TRASK & FENN

New Tuners Theatre

at the Theatre Building

“I don’t care what they do,” the Victorian actress Mrs. Patrick Campbell is supposed to have said about homosexuals, “so long as they don’t do it in the street and frighten the horses.” Trask & Fenn, a gay romantic murder mystery set in Mrs. Campbell’s era, doesn’t frighten the horses–or the audience. And that’s a sign of failure in what is being ballyhooed as a “musical thriller.” Though it boasts some sophisticated semioperatic writing by composer Jan Powell and a collection of solid and in some cases superb performances, this effort from New Tuners Theatre exposes the serious flaw in a drawn-out workshop process that concentrated on refining details while ignoring basic structural problems.

A capsule synopsis of Ken Stone’s script suggests a sort of Sweeney Todd Meets Maurice. Schoolboys Roderick Trask and William Fenn try to pursue their not-so-secret romance after graduation, but when Trask arrives at Fenn’s London mansion for an extended visit, the lads find that what was barely tolerated by adolescents is actively opposed by adults.

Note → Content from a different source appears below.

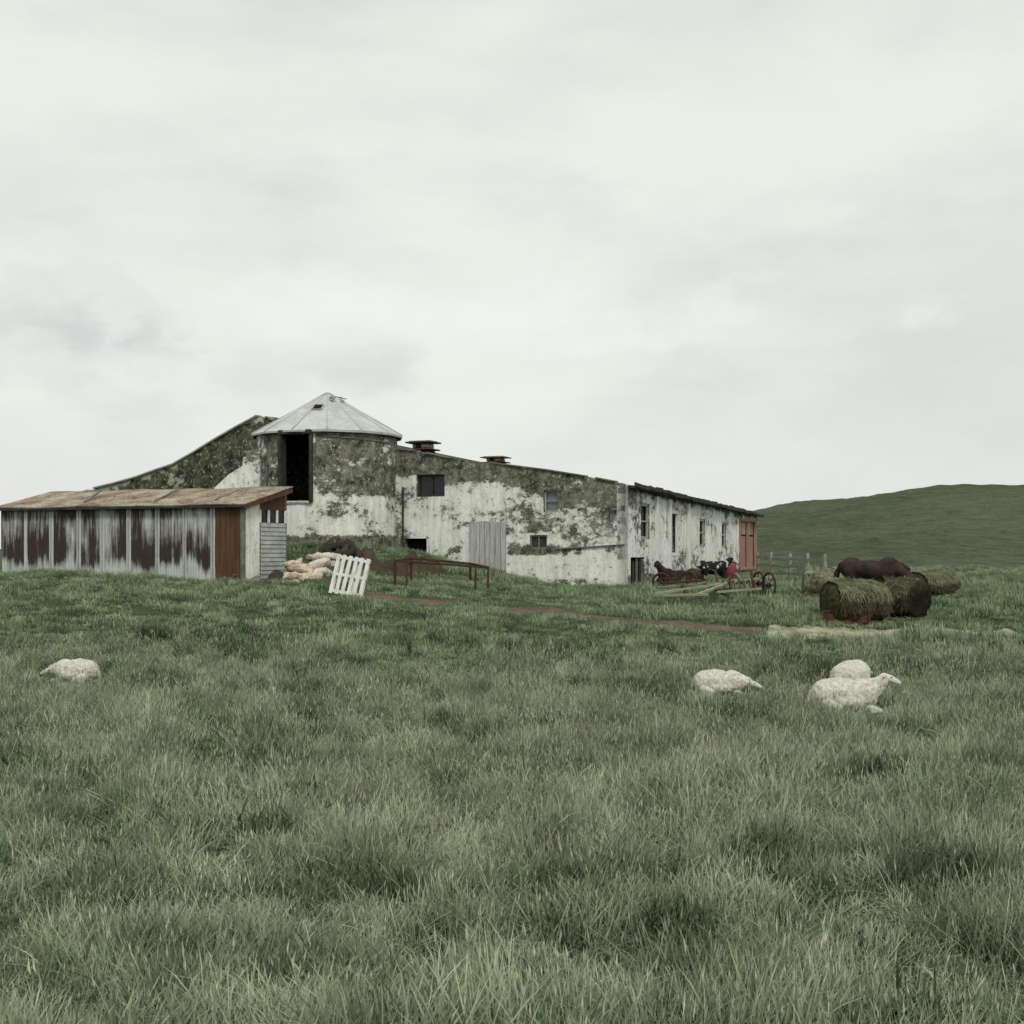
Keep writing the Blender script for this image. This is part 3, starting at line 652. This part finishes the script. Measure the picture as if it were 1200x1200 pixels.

Faced with his father’s threat to disinherit him–and his lover Fenn’s own guilty ambivalence about his homosexuality–the handsome and manipulative Trask contrives to marry Fenn’s sister, Olivia. But the scheme only brings greater frustration all around. Meanwhile, a series of killings begin–killings attributed to one Jack the Ripper. Fenn suspects Trask.

But what sounds intriguing on paper is massively muddled onstage. Most of the first act passes without a hint of murder or mayhem; the focus is on the young men’s affair and the social pressures against it–ranging from the elder Trask’s overt opprobrium to Olivia’s shocked discovery of her fiance’s true nature (she should stay away from keyholes). Essentially ironic, with effectively subdued suggestions of romance and pathos, this first section works quite well as bittersweet comic opera in the mold of Gian Carlo Menotti’s The Old Maid and the Thief and The Medium. Trask’s self-ensnarement, wed to a woman he cannot love and bound to a man who is afraid to love him, is peculiarly funny as well as sad, especially as played by actor Will Chase, whose restrained conviction is completely convincing and whose handsome face subtly expresses the situation’s moral and emotional complexities.

But then Jack the Ripper pops onto the scene, and the whole thing falls apart. If the killer’s presence had been established from the beginning, with scenes of mystery and horror juxtaposed with the love story, there might have seemed some purpose to his sudden appearance; instead it’s merely intrusive. We’re never frightened enough to be receptive to the new material, and we’re never tempted to suspect Trask of being the killer, so Fenn’s misgivings seem ridiculous and churlish–and his delay in acting on them ludicrous. (The key to such successful thrillers as The Lodger and Suspicion is that the audience shares the characters’ doubts.)

Compounding the confused plotting is the work’s fatally unsure tone, which veers from Gilbert and Sullivan whimsy to John Belushi-style “manly men” burlesque to unabashed romanticism before plunging into bleak would-be tragedy.

Which is too bad, because until it gets trapped by its “thriller” conceit Trask & Fenn is an effective study of love and its corruption–not by “decadent” sexual unorthodoxy but by the lies and distortions underlying society’s historical antagonism toward gay people. It’s a timely topic, what with the newly energized assault on homosexuality as a “wrong choice” by right-wing politicians. But then the show gets bogged down in its incoherent attempt at horror, and neither it nor the audience ever gets back on track.

Director Warner Crocker deserves considerable credit for not letting the show disintegrate into a laughable mess. The production is solid and occasionally sprightly, buoyed by the crisp playing of a six-person orchestra under Judy Myers’s direction and featuring a set of handsome costumes by Patricia Hart. (Kurt Sharp’s set design is unfortunately dreary, except for a very funny pseudo-classical tomb.) Chase’s subtle and multi-leveled Trask is ably supported by Christopher Gurr’s stolid Fenn (he carries the role off fairly well, considering he joined the show late in rehearsals–his name in the program is pasted over another actor’s). Kelly Anne Clark impressively manages Olivia’s severe shift from comic foil to tragic heroine; Lisa K. Wyatt is very fine indeed as dithery Aunt Cecilia (a role whose second-act retreat has a lot to do with the show’s second-act defeat); and Fred Goudy is in excellent bass voice as Trask’s pompous papa. Ryan Johnson and Jim Blanchette, as a pair of all-knowing sissies who comment on the action, provide classic caricatures of smarmy, smothered closet queens, a telling contrast to Trask’s out-of-the-closet aspirations before he makes his disastrous compromise with convention. Having failed to guide Trask & Fenn’s authors toward a successful work, New Tuners has at least given them an impressive show.